Thompson in the 60s and early 70s understood). Their detachment from
the working class in the imperialist world where they are based is bad
enough; but it gets even worse when they have to deal with the Third
World and issues of imperialism.
It's important to understand here that, for all their pretence at being
driven purely be rational investigation and scientific analysis, a very
important element driving their analysis is hostility to national
liberation struggles, beginning with the Irish struggle.
Bill Warren wasn't *only* an academic who, through the application of a
detached marxist analysis, came up with his revisionist theory of
imperialism. Warren was involved in the British and Irish Communist
Organisation (BICO), which had evolved away from a Marxist-Connolly-type
position in its earliest days as the Irish Communist Organisation (ICO)
and towards a basically pro-British imperialist position. ICO was in
favour of Irish national liberation until the struggle for it got
seriously off the ground in the late 60s and early 1970s. In
particular, the violence that was unleashed in Ireland by the British
imperialists, and the resulting resort to armed struggle by the
republicans, terrified the hell out of these middle class 'Marxists' who
preferred political debates in university bars to any serious struggle
in the streets.
Their hostility to the *actual revolution* unfolding in Ireland - a
struggle for socialism which, of necessity, went down the road of
national liberation (since Ireland was an oppressed nation) - required a
political rationalisation. This was what was behind Warren's 'theory'.

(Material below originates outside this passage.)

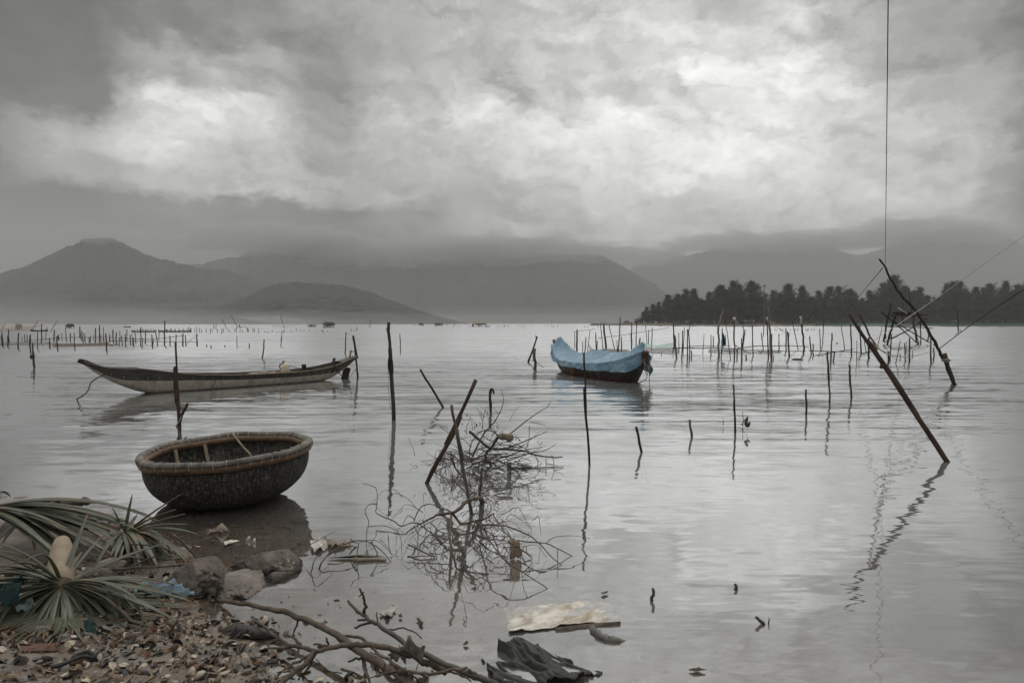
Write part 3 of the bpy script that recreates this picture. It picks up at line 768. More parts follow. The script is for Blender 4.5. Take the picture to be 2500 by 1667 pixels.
def net(name, top, bot, mat, label, n=24, m=8, sagt=0.0, thick=.0, group=None, wob=.03):
    """top and bot: lists of 3-D points along both edges"""
    top, bot = smooth_path(top, 6), smooth_path(bot, 6)
    def at(l, t):
        k = t * (len(l) - 1); i = min(int(k), len(l) - 2); return l[i].lerp(l[i + 1], k - i)
    rows, uv = [], []
    for j in range(m + 1):
        r = []
        for i in range(n + 1):
            t = i / n; s = j / m
            p = at(top, t).lerp(at(bot, t), s)
            nn = fbm(t * 6, s * 3, len(label), 3)
            r.append(p + Vector((0, wob * 3 * nn, wob * nn - sagt * math.sin(math.pi * s) * math.sin(math.pi * t))))
        rows.append(r)
    mb = MB(); mb.grid(rows); me = mb.mesh(name, mat)
    ul = me.uv_layers.new(name='UVMap')
    W_ = n + 1
    for lp_ in me.loops:
        j, i = divmod(lp_.vertex_index, W_); ul.data[lp_.index].uv = (i / n * 3, j / m)
    o = link(name, me)
    return tag(o, label, 'net', group)
net('fishing_net', [Q(*c3(790, 445), 47), Q(*c3(900, 480), 46), Q(*c3(1000, 478), 46), Q(*c3(1145, 448), 45)], [Q(*c3(800, 505), 45), Q(*c3(960, 512), 44), Q(*c3(1145, 510), 44)], N_green, 'pale green net hung between stakes right of the tarpaulin boat')
net('fishing_net', [Q(*c3(800, 508), 45), Q(*c3(960, 512), 44), Q(*c3(1200, 512), 43)], [P(*c3(800, 570)), P(*c3(960, 562)), P(*c3(1230, 568))], N_brown, 'brown weedy net trailing in the water under the green net')
net('fishing_net', [Q(*c3(170, 440), 50), Q(*c3(230, 530), 49), Q(*c3(420, 520), 49), Q(*c3(640, 535), 48)], [P(*c3(190, 570)), P(*c3(400, 575)), P(*c3(640, 575))], N_brown, 'torn brown net behind the tarpaulin boat')
net('fishing_net', [Q(*c3(1560, 530), 44), Q(*c3(1800, 520), 43), Q(*c3(2060, 530), 43), Q(*c4(320, 1318), 43)], [P(*c3(1540, 560)), P(*c3(1800, 575)), P(*c3(2100, 585)), P(*c4(320, 1360))], N_brown, 'low dark net at the water along the middle of the right fence')
rag = MB()
Yr = P(*c3(1700, 640)).y - .2
rows = []
for j in range(8):
    t = j / 7
    rows.append([Q(*c3(lerp(1703 - 4 * t, lerp(1712, 1760, t), i / 5) + 4 * math.sin(j + i), lerp(320, lerp(520, 470, i / 5), t)), Yr + .08 * math.sin(i * 1.9 + j * .5)) for i in range(6)])
rag.grid(rows)
def rag_extra(b, co, col):
    s = b.n('ShaderNodeSeparateXYZ'); b.set(s.inputs[0], co)
    nz = b.noise(co, 5, 3)
    c_ = b.mix(b.maprange(b.math('ADD', s.outputs[2], b.math('MULTIPLY', nz, .2)), -.28, -.2), (.5, .5, .47), (.045, .05, .055))
    return b.mix(b.maprange(b.math('ADD', s.outputs[0], b.math('MULTIPLY', nz, .2)), .14, .1), c_, (.15, .33, .45))
M_rag = material('rag', (.2, .2, .2), extra=rag_extra)
tag(rag.build('rag', M_rag, origin=Q(*c3(1703, 420), Yr)), 'blue, black and white rag hanging on a fence stake', 'rag')
mb = MB(); c_ = P(*c4(1085, 1228))
for k in range(1): mb.tube([c_ + Vector((-.11, 0, .02)), c_ + Vector((-.06, 0, .06)), c_ + Vector((.03, 0, .07)), c_ + Vector((.11, 0, .03))], [.03, .1, .1, .03], 9)
tag(mb.build('float', M_white), 'white round float bobbing beyond the right fence rails', 'float')
mb = MB(); c_ = P(*c4(540, 1448)); mb.tube([c_ + Vector((math.cos(a) * .22, math.sin(a) * .22, .02)) for a in [k * math.pi / 10 for k in range(21)]], .05, 7)
tag(mb.build('tyre', W_dark), 'dark ring floating low in front of the right fence', 'tyre')

# ------------------------------------------------------------------ fish fence on the left
GL = 'stakes of the fish fence on the left'
L1 = [(8,285,30,390,10),(22,245,32,400,16),(95,205,105,370,14),(90,280,90,410,14),(215,245,210,430,17),(252,285,252,350,8),(282,262,285,350,10),(310,265,310,350,9),(345,265,342,400,20),(350,300,348,470,14),(432,225,432,430,11),(478,145,475,370,13),(540,180,520,340,8),(622,212,618,340,16),(568,305,575,420,16),(655,285,660,440,16),(670,268,672,330,16),(710,250,712,340,7),(750,190,765,345,9),(808,250,812,350,12),(850,245,858,430,12),(918,170,915,300,13),(935,220,930,330,10),(952,240,952,355,12),(975,250,978,350,12),(1022,300,1025,360,12),(1040,285,1040,350,10),(1080,255,1080,340,8),(1098,190,1098,360,13),(1143,158,1143,370,14),(1160,270,1158,360,10),(1188,180,1188,330,8),(1190,305,1195,360,12),(1215,255,1222,450,17),(1262,265,1262,350,12),(1298,208,1302,370,14),(1335,240,1335,370,13),(1375,225,1380,330,8),(1370,310,1370,400,10),(1395,275,1405,390,12),(1438,260,1445,400,13),(1458,205,1455,330,10),(1497,270,1500,380,12),(1515,260,1525,380,8),(1532,300,1535,400,12),(1550,235,1562,360,10),(1618,180,1618,400,13),(1635,300,1635,400,10),(1670,240,1668,370,13),(1742,265,1750,410,13),(1762,320,1752,410,10),(1785,240,1812,390,12),(1828,210,1825,330,8),(1893,110,1888,390,15),(1950,278,1952,390,14),(2022,265,2022,380,13),(2100,252,2102,390,16),(2127,270,2135,390,12),(2262,255,2264,390,18)]
def zone_l(px):
    if px < 70: return 'at the left dark net'
    if px < 140: return 'where the two left nets meet'
    if px < 270: return 'behind the left brown net'
    if px < 345: return 'right of the white plastic lump'
    return 'at the left fence\'s right end'
for tx, ty, bx, by, w in L1:
    a, c_ = c1(tx, ty), c1(bx, by)
    mt = random.choice('ddddbg')
    stake(*a, *c_, w / 4.704, describe(*a, *c_, w / 4.704, mt, zone_l(a[0]), 1), GL, mt)
net('fishing_net', [Q(*c1(-60, 352), 62), Q(*c1(300, 350), 62), Q(*c1(640, 352), 62)], [P(*c1(-60, 392)), P(*c1(300, 388)), P(*c1(650, 385))], N_brown, 'dark net along the left part of the left fence')
net('fishing_net', [Q(*c1(610, 368), 56), Q(*c1(900, 370), 57), Q(*c1(1180, 358), 60), Q(*c1(1360, 365), 61)], [P(*c1(610, 412)), P(*c1(900, 405)), P(*c1(1180, 395)), P(*c1(1360, 395))], material('brown_tarp', (.13, .10, .075), (.06, .05, .04)), 'brown boom net bulging along the left fence')
rl = 0
for pts, lab in (([(0, 410), (220, 432), (430, 430), (560, 415)], 'low slack line at the water along the left fence nets'), ([(300, 345), (620, 310), (900, 300), (1300, 300), (1700, 320), (2100, 280)], 'thin line strung through the stakes of the left fence'), ([(1250, 340), (1600, 345), (1900, 350), (2260, 352)], 'slack rope joining the last stakes of the left fence')):
    rope([Q(*c1(x, y), 58) for x, y in pts], .022, 'line', lab, M_ropedark)
rope([Q(*c1(2130, 392), 52), Q(*c1(2262, 262), 56)], .015, 'line', 'thin guy line slanting to the last stake of the left fence', M_ropedark)
mb = MB(); c_ = P(*c1(1285, 395)); mb.tube([c_ + Vector((-.2, 0, .15)), c_ + Vector((-.08, 0, .14)), c_ + Vector((.1, 0, .1)), c_ + Vector((.22, 0, .05))], [.08, .14, .11, .03], 8, rough=.3)
tag(mb.build('plastic_lump', M_white), 'white plastic lump snagged on the left fence net', 'plastic')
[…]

Warren and BICO justified/rationalised their hostility to the actual
struggle in Ireland, as it was being waged by the Provos and the
IRSP/INLA, by arguing that Irish under-development was the product of
the laziness of the Catholic/nationalist bourgeoisie (what Catholic
bourgeoisie? we might ask, since one was prevented from development for
hundreds of years!) It was imperialism which was therefore modernising
Ireland and creating the conditions for the possibility of socialism.
This 'analysis', of course, ran counter to Marx and Engels' work on
Ireland so, increasingly over time, this school began to attack Marx and
Engels' analysis of Ireland. I should point out here that Marx and
Engels knew a great deal about Ireland and their writings on Ireland
amounted to probably the largest single segment of their entire
political writings. Engels was romantically involved with several
Fenian women, visited Ireland three times, began to learn Irish so he
could read primary sources from earlier centuries, and accumulated a
mass of information for a history of Ireland. Marx and Engels argued,
as did Lenin later, that Ireland was a touchstone in British politics
and that until British workers learned to solidarise with the struggle
for Irish freedom they'd never break from the apron-strings of the
British bourgeoisie and act as a class for itself or pose any serious
threat to the British ruling class. And how right they were!
British Marxist academics have been notoriously weak on Ireland. Look
at all the Marxist academic journals produced in Britain over the past
30 years, or journals in which they are heavily involved, and you will
find very, very little on Ireland, let alone on *British imperialism and
Ireland*, let alone anything that is clearly partisan towards the Irish
freedom struggle and the task of educating, agitating and organising
among people in britain, especially workers, on the issue.
An analysis of imperialism that began as an apologia for British
imperialism in Ireland, motivated by fear of the struggle for national
liberation, spread outwards from people like Warren and Cockshott. It
has ended up being applied to Third World countries where political
independence has not led to economic independence and significant
development. Like most bourgeois methodology, this approach is based on
surface appearances, rather than penetrating to the core of the problem.
Thus, these analysts see that the imperialist powers no longer
politically rule the Third World, these countries have become
independent yet remain under-developed. Therefore, they reason, the
problem of development must be mainly an internal one.